Budget 2016: More HMRC staff and £71m promised to boost digital tax roll-out
Promise to improve existing telephone services and slash call waiting times by recruiting 800 new call centre staff
Promise to improve existing telephone services and slash call waiting times by recruiting 800 new call centre staff
THE GOVERNMENT’S much vaunted plans to transform the tax system through digital technology – first mooted in last year’s Budget – now looks to have received a definitive fillip in the guise of a wave of new initiatives announced by the chancellor today.
Key among them is news that £71m in extra funding is being made available to improve the service HMRC provides to tax payers. This tranche of cash will help fund a seven day a week service by 2017 that will boast extended hours and Sunday opening on online services and tax and tax credit phone lines.
It has also vowed to improve existing telephone services and slash call waiting times by recruiting an extra 800 new call centre staff.
Other measures include a dedicated phone line and online forum for new businesses and the self-employed.
Kevin Hindley, managing director at Alvarez and Marsal Taxand UK, said: “HMRC sorely needs to improve the quality of its call centres to include better training of staff and lower waiting times. This should go some way to addressing these issues.

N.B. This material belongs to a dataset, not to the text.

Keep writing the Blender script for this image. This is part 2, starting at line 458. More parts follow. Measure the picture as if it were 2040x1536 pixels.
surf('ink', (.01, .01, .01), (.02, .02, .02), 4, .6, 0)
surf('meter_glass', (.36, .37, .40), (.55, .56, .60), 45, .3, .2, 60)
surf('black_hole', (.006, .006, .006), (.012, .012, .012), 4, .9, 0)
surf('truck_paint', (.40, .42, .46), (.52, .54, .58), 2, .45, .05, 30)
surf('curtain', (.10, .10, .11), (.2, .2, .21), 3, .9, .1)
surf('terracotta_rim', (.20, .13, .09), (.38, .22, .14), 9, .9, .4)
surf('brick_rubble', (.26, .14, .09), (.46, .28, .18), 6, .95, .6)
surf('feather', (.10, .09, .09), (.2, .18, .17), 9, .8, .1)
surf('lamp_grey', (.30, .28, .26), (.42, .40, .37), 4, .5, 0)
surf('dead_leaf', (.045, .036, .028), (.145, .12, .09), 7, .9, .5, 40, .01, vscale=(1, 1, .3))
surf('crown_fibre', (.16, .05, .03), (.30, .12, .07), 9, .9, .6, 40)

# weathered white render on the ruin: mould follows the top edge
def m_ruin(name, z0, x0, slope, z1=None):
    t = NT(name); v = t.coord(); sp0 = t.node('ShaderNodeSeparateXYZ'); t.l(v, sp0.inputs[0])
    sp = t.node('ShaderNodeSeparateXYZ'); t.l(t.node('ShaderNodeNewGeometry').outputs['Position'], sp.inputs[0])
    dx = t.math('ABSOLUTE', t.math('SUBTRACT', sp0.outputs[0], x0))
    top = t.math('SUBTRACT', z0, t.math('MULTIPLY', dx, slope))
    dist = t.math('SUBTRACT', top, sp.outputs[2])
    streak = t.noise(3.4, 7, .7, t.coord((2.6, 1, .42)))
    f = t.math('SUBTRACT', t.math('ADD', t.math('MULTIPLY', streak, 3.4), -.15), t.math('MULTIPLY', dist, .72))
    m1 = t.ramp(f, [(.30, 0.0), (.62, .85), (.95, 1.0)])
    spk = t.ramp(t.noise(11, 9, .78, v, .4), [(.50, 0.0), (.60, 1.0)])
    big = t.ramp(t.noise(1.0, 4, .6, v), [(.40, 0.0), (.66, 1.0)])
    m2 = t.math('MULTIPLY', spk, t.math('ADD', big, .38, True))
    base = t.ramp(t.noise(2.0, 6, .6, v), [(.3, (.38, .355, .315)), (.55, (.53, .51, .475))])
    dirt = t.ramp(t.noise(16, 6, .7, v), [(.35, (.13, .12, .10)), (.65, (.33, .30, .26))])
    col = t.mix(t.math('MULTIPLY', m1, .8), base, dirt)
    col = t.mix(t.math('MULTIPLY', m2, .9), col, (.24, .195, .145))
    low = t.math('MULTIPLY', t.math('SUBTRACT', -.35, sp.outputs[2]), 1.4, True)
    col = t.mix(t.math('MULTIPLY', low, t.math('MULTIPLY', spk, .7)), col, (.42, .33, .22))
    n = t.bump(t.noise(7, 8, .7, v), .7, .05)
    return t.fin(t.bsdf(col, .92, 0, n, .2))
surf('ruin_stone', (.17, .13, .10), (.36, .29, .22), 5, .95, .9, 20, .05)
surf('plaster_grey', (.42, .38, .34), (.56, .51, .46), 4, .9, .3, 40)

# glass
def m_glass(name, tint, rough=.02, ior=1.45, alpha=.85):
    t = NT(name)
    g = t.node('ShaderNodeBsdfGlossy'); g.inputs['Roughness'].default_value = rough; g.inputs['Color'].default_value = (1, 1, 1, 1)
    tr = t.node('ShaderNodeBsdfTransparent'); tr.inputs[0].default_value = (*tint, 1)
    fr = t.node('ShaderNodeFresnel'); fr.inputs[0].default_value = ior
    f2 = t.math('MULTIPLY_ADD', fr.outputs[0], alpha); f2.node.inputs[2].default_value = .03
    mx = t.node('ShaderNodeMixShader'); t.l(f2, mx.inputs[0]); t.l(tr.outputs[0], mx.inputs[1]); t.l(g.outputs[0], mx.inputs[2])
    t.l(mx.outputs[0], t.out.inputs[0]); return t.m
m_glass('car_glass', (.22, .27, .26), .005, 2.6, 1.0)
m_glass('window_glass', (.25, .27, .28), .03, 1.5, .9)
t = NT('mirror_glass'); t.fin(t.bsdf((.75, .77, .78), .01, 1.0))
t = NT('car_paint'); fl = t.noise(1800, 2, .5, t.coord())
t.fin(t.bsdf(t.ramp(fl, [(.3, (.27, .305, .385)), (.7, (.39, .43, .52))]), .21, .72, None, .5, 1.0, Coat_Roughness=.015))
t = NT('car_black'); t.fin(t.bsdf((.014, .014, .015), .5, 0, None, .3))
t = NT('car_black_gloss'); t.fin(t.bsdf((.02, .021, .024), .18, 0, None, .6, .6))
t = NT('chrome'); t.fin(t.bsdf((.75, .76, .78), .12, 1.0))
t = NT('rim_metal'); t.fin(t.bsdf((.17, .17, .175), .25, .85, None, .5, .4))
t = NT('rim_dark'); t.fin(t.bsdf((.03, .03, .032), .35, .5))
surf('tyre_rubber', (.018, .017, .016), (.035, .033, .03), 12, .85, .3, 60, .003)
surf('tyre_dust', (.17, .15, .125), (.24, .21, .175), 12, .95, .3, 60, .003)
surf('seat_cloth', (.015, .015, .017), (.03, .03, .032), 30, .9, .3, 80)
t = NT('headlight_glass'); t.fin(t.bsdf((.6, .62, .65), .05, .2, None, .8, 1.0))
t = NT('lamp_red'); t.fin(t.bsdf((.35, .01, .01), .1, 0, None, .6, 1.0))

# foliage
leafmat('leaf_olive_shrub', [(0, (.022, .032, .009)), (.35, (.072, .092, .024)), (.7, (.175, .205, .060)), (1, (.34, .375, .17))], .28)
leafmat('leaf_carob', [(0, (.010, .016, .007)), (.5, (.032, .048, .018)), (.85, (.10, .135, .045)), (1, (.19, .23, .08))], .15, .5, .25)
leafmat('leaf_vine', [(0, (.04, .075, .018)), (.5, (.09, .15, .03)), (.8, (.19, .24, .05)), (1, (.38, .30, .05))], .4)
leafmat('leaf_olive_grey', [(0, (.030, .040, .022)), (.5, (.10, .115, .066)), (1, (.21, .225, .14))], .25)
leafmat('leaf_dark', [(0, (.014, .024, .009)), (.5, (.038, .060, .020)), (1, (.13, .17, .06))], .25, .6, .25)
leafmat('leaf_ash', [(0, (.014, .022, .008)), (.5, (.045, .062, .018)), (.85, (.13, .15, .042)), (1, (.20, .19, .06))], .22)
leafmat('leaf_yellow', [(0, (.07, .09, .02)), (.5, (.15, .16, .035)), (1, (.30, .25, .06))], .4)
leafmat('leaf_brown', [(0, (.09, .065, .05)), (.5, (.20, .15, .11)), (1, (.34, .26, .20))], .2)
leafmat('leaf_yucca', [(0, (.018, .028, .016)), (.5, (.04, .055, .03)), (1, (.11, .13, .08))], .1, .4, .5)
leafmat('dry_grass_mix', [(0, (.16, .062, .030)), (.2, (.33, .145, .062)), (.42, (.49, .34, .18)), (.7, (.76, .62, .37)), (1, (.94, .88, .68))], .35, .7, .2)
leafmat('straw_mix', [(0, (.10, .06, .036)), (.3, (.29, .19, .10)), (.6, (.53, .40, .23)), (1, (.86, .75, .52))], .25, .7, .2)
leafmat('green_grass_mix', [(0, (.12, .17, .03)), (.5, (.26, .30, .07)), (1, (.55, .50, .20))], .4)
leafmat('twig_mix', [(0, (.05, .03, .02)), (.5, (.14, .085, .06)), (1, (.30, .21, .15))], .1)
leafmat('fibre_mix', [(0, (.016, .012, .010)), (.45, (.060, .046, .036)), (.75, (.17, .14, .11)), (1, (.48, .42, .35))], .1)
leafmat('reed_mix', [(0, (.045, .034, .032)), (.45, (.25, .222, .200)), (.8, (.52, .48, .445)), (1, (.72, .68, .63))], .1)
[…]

The additional opening hours, and in particular Sunday opening, is very welcome.”
From 2018, landlords and the self-employed who keep digital tax records can adopt a pay-as-you-go payment plan.

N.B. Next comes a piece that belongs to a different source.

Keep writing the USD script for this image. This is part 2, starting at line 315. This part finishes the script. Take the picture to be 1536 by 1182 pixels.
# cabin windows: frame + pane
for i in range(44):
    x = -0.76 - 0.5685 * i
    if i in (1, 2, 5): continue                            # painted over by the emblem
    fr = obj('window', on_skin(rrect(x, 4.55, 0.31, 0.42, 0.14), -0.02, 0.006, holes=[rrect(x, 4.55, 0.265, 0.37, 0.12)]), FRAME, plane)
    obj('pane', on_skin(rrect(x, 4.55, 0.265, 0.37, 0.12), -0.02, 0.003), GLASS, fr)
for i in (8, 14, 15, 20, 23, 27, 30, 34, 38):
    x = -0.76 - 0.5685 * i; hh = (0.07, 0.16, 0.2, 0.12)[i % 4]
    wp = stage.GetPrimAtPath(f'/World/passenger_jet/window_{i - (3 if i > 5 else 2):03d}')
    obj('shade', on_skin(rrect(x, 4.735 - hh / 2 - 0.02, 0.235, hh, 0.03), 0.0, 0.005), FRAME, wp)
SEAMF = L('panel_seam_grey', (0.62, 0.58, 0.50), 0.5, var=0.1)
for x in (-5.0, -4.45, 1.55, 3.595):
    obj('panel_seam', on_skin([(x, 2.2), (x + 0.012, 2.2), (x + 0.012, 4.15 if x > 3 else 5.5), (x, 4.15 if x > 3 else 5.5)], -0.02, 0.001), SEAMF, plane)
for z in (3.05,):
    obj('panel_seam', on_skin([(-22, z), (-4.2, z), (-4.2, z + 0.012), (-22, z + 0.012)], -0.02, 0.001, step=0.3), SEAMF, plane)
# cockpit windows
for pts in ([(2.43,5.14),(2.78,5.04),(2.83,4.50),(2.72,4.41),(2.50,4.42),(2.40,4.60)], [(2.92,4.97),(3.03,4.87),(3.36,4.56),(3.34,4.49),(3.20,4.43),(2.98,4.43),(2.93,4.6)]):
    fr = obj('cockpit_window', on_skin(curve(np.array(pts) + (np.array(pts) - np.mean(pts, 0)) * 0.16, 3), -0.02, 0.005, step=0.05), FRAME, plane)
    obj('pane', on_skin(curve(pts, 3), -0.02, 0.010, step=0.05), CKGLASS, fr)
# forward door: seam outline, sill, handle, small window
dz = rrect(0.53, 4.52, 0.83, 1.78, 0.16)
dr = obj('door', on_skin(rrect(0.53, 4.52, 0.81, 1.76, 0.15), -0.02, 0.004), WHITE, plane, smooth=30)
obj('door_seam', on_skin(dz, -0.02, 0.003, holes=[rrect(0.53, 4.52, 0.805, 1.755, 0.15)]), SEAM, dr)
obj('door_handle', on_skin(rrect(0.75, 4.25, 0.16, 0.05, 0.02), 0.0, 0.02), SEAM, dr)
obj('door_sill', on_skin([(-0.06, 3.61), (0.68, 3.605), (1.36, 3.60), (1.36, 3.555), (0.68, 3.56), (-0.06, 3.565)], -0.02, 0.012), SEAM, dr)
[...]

Geraint Jones, head of private client tax services at BKL, said: “Anything that improves the service that HMRC offers to taxpayers in terms of quality of service and extended opening hours can only be a good thing.”
The government has vowed to consult on the measures later this year alongside deeper details of the Making Tax Digital programme.

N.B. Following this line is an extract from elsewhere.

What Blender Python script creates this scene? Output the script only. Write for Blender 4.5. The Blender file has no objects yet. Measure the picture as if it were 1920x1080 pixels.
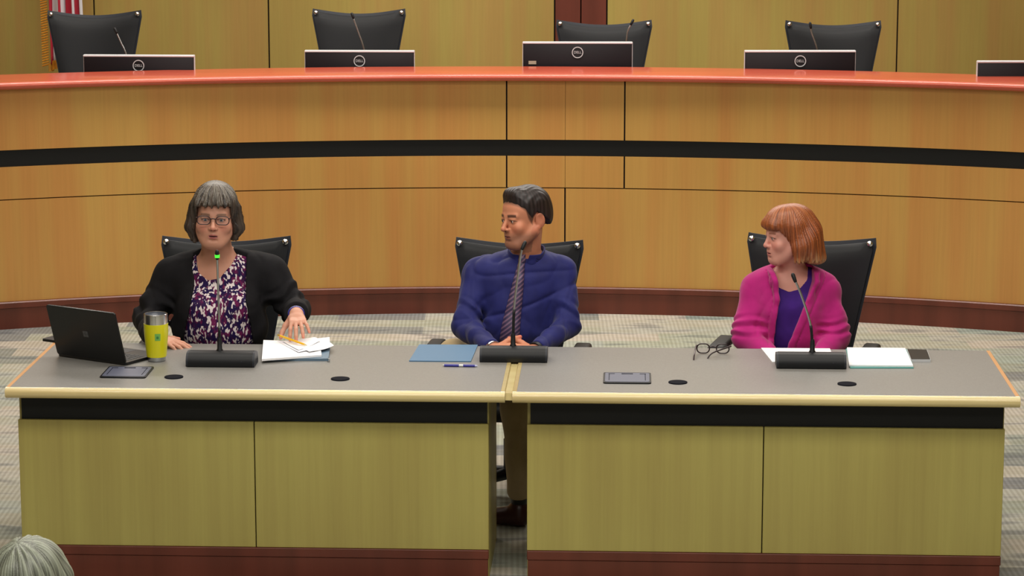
import bpy, bmesh, math, random
import numpy as np
from math import sin, cos, tan, pi, radians, sqrt, atan2
from mathutils import Vector, Matrix
from mathutils.bvhtree import BVHTree
random.seed(7); rng = np.random.RandomState(11)
COL = bpy.context.scene.collection

# ------------------------------------------------------------------ camera
FP = 5000.0; PITCH = radians(10.4); CH = 2.94
cam_d = bpy.data.cameras.new('camera'); cam = bpy.data.objects.new('camera', cam_d); COL.objects.link(cam)
cam.location = (0, 0, CH); cam.rotation_euler = (pi/2 - PITCH, 0, 0)
cam_d.sensor_width = 36; cam_d.lens = FP/1920*36; cam_d.clip_end = 100
bpy.context.scene.camera = cam

def ray(px, py):
    a = (px-960)/FP; b = (540-py)/FP
    return Vector((a, cos(PITCH)+b*sin(PITCH), -sin(PITCH)+b*cos(PITCH)))
def at_z(px, py, z):          # where the sight line of a photo point meets a height
    d = ray(px, py); t = (z-CH)/d.z; return Vector((d.x*t, d.y*t, z))
def W(px, py, Y):             # ... or a depth
    d = ray(px, py); t = Y/d.y; return Vector((d.x*t, Y, CH+d.z*t))

# ------------------------------------------------------------------ materials
def lin(c):
    return tuple(((v/255)/12.92 if v/255 <= .04045 else ((v/255+.055)/1.055)**2.4) for v in c)
def mat(name, col, rough=.5, metal=0, spec=.5, coat=0, emis=None, es=1, sheen=0):
    m = bpy.data.materials.new(name); m.use_nodes = True
    b = m.node_tree.nodes['Principled BSDF']
    b.inputs['Base Color'].default_value = (*lin(col), 1)
    b.inputs['Roughness'].default_value = rough; b.inputs['Metallic'].default_value = metal
    b.inputs['Specular IOR Level'].default_value = spec; b.inputs['Coat Weight'].default_value = coat
    b.inputs['Coat Roughness'].default_value = .15
    if sheen:
        b.inputs['Sheen Weight'].default_value = sheen
    if emis:
        b.inputs['Emission Color'].default_value = (*lin(emis), 1); b.inputs['Emission Strength'].default_value = es
    return m
def nodes(m): return m.node_tree.nodes, m.node_tree.links, m.node_tree.nodes['Principled BSDF']
def tex_chain(m, scale, coord='Object'):
    n, l, b = nodes(m)
    tc = n.new('ShaderNodeTexCoord'); mp = n.new('ShaderNodeMapping'); mp.inputs['Scale'].default_value = scale
    l.new(tc.outputs[coord], mp.inputs['Vector']); return mp.outputs['Vector']
def ramp(m, fac, stops):
    n, l, b = nodes(m); r = n.new('ShaderNodeValToRGB'); l.new(fac, r.inputs['Fac'])
    e = r.color_ramp.elements
    while len(e) < len(stops): e.new(.5)
    for i, (p, c) in enumerate(stops): e[i].position = p; e[i].color = (*lin(c), 1)
    return r.outputs['Color']
def mix(m, a, b_, fac, mode='MIX'):
    n, l, b = nodes(m); x = n.new('ShaderNodeMix'); x.data_type = 'RGBA'; x.blend_type = mode
    for s, v in ((x.inputs[0], fac), (x.inputs[6], a), (x.inputs[7], b_)):
        if hasattr(v, 'is_linked') or isinstance(v, bpy.types.NodeSocket): l.new(v, s)
        elif isinstance(v, (int, float)): s.default_value = v
        else: s.default_value = (*v, 1)
    return x.outputs[2]
def noise(m, vec, scale=5, detail=3, rough=.5, out='Fac'):
    n, l, b = nodes(m); t = n.new('ShaderNodeTexNoise'); t.inputs['Scale'].default_value = scale
    t.inputs['Detail'].default_value = detail; t.inputs['Roughness'].default_value = rough
    l.new(vec, t.inputs['Vector']); return t.outputs[out]
def bump(m, h, strength=.2, dist=.01):
    n, l, b = nodes(m); t = n.new('ShaderNodeBump'); t.inputs['Strength'].default_value = strength
    t.inputs['Distance'].default_value = dist; l.new(h, t.inputs['Height']); l.new(t.outputs['Normal'], b.inputs['Normal'])
def wood(name, c1, c2, rough=.38, coat=.15, band=(9, 9, .25), grain=(60, 60, 1.5)):
    m = mat(name, c1, rough, coat=coat); n, l, b = nodes(m)
    f1 = noise(m, tex_chain(m, band), 1, 1)
    f2 = noise(m, tex_chain(m, grain), 1, 4, .65)
    f3 = noise(m, tex_chain(m, (1.1, 1.1, .8)), 1, 1)
    c = ramp(m, f1, [(.36, c1), (.64, c2)])
    dk = ramp(m, f2, [(.25, (245, 244, 241)), (.6, (255, 255, 255))])
    c = mix(m, c, dk, 1.0, 'MULTIPLY')
    dk2 = ramp(m, f3, [(.3, (236, 228, 222)), (.7, (255, 255, 255))])
    c = mix(m, c, dk2, 1.0, 'MULTIPLY')
    l.new(c, b.inputs['Base Color']); return m
def vcol_mat(name, rough=.5, sss=0, spec=.4, coat=0, aniso=False):
    m = mat(name, (128, 128, 128), rough, spec=spec, coat=coat); n, l, b = nodes(m)
    a = n.new('ShaderNodeAttribute'); a.attribute_name = 'Col'; l.new(a.outputs['Color'], b.inputs['Base Color'])
    if sss:
        b.inputs['Subsurface Weight'].default_value = sss; b.inputs['Subsurface Radius'].default_value = (1, .35, .2)
        b.inputs['Subsurface Scale'].default_value = .008
    return m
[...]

But the government’s decision to abolish end-of-year tax returns in favour of online tax accounts has raised concerns among practitioners sceptical about the ambitious timetable and the long history of botched government IT projects.
Osborne confirmed in the 2015 Budget, his plans to switch to digital tax accounts for individuals and small businesses by 2020, with some five million small companies and the first ten million people making the switch in early 2016.
While many advisers saw the move as a natural progression for a system in need of an overhaul, the timetable and other practical issues have caused serious concern.
At the time of its initial announcement, HMRC moved to allay some of those concerns. Accountants, it said, would still be necessary because the system will at first, be voluntary, and many will still need help with compliance.